(Instructions to follow)
Quote all of the data exactly as given. Skip every picture it contains.

========================================

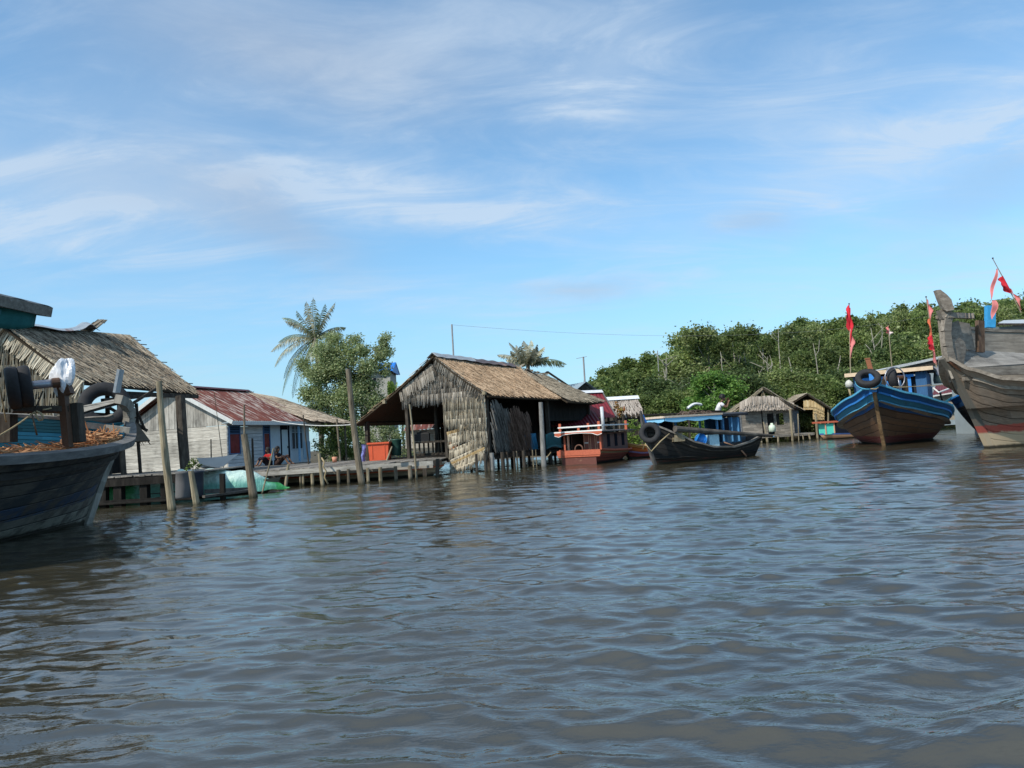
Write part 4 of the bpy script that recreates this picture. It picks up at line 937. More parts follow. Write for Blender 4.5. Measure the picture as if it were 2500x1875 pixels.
# gable: verge leaves + wall of leaf rows
def zroof(y): return ZE-.12+(ZR-ZE+.08)*y/2.2 if y<2.2 else ZR-.02-(y-2.2)*.56-.10*math.sin(math.pi*min(1,(y-2.2)/4.3))
rng=random.Random(12)
def leafrow(mb,y0,y1,ztop,zlen,x=-.12,slope=0,jz=.07,sp=.036,w_=.021,lean=0,gapf=.06,bulge=0.05,curl=.05):
    y=y0
    while y<y1:
        if rng.random()>gapf:
            t=(y-y0)/(y1-y0); zt=ztop(y) if callable(ztop) else ztop; zt+=slope*t
            L=zlen*rng.uniform(.85,1.12)+rng.uniform(-jz,jz); xx=x-rng.uniform(0,bulge); sh=lean*L+rng.uniform(-.02,.02); w1=w_*rng.uniform(.7,1.15)
            b0=len(mb.v)
            cz=zt-L; c=rng.uniform(0,curl)
            mb.v+=[(xx-c,y-w1*.15+sh,cz),(xx-.03-c,y+sh,cz-.04),(xx-c,y+w1*.15+sh,cz),(xx,y+w1,zt),(xx-.022,y,zt),(xx,y-w1,zt)]
            mb.f+=[(b0,b0+1,b0+4,b0+5),(b0+1,b0+2,b0+3,b0+4)]
        y+=sp*rng.uniform(.75,1.25)
mb=MB()
k=0; z=ZR-.35
while z>ZE+.0:   # upper gable between verges
    ya=max(.1,(z-ZE+.12)/(ZR-ZE+.08)*2.2-.05); yb=2.2+(ZR-z)/.62
    leafrow(mb,ya,min(yb,4.0),z,.42,-.10,.03,.05); z-=.26
leafrow(mb,.05,4.0,3.12,.42,-.13,.05,.07)
# verge bands: leaves square to the slope, right verge and two stacked left verges
def verge(mb,p0,p1,perp,L,n,x=-.2):
    for i in range(n):
        t=(i+rng.random()*.6)/n; p=V(x-rng.uniform(0,.04),lerp(p0[0],p1[0],t),lerp(p0[1],p1[1],t)+.0); d=V(-.03,perp[0]+rng.uniform(-.06,.06),perp[1]+rng.uniform(-.06,.06)).normalized()*L*rng.uniform(.8,1.12)
        a=V(0,(p1[0]-p0[0]),(p1[1]-p0[1])).normalized()*.024; b0=len(mb.v); rid=V(-.025,0,0)
        mb.v+=[tuple(p-a),tuple(p+rid),tuple(p+a),tuple(p+d+a*.5),tuple(p+d+rid),tuple(p+d-a*.5)]; mb.f+=[(b0,b0+1,b0+4,b0+5),(b0+1,b0+2,b0+3,b0+4)]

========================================

(Task output)
Write part 4 of the bpy script that recreates this picture. It picks up at line 937. More parts follow. Write for Blender 4.5. Measure the picture as if it were 2500x1875 pixels.
# gable: verge leaves + wall of leaf rows
def zroof(y): return ZE-.12+(ZR-ZE+.08)*y/2.2 if y<2.2 else ZR-.02-(y-2.2)*.56-.10*math.sin(math.pi*min(1,(y-2.2)/4.3))
rng=random.Random(12)
def leafrow(mb,y0,y1,ztop,zlen,x=-.12,slope=0,jz=.07,sp=.036,w_=.021,lean=0,gapf=.06,bulge=0.05,curl=.05):
    y=y0
    while y<y1:
        if rng.random()>gapf:
            t=(y-y0)/(y1-y0); zt=ztop(y) if callable(ztop) else ztop; zt+=slope*t
            L=zlen*rng.uniform(.85,1.12)+rng.uniform(-jz,jz); xx=x-rng.uniform(0,bulge); sh=lean*L+rng.uniform(-.02,.02); w1=w_*rng.uniform(.7,1.15)
            b0=len(mb.v)
            cz=zt-L; c=rng.uniform(0,curl)
            mb.v+=[(xx-c,y-w1*.15+sh,cz),(xx-.03-c,y+sh,cz-.04),(xx-c,y+w1*.15+sh,cz),(xx,y+w1,zt),(xx-.022,y,zt),(xx,y-w1,zt)]
            mb.f+=[(b0,b0+1,b0+4,b0+5),(b0+1,b0+2,b0+3,b0+4)]
        y+=sp*rng.uniform(.75,1.25)
mb=MB()
k=0; z=ZR-.35
while z>ZE+.0:   # upper gable between verges
    ya=max(.1,(z-ZE+.12)/(ZR-ZE+.08)*2.2-.05); yb=2.2+(ZR-z)/.62
    leafrow(mb,ya,min(yb,4.0),z,.42,-.10,.03,.05); z-=.26
leafrow(mb,.05,4.0,3.12,.42,-.13,.05,.07)
# verge bands: leaves square to the slope, right verge and two stacked left verges
def verge(mb,p0,p1,perp,L,n,x=-.2):
    for i in range(n):
        t=(i+rng.random()*.6)/n; p=V(x-rng.uniform(0,.04),lerp(p0[0],p1[0],t),lerp(p0[1],p1[1],t)+.0); d=V(-.03,perp[0]+rng.uniform(-.06,.06),perp[1]+rng.uniform(-.06,.06)).normalized()*L*rng.uniform(.8,1.12)
        a=V(0,(p1[0]-p0[0]),(p1[1]-p0[1])).normalized()*.024; b0=len(mb.v); rid=V(-.025,0,0)
        mb.v+=[tuple(p-a),tuple(p+rid),tuple(p+a),tuple(p+d+a*.5),tuple(p+d+rid),tuple(p+d-a*.5)]; mb.f+=[(b0,b0+1,b0+4,b0+5),(b0+1,b0+2,b0+3,b0+4)]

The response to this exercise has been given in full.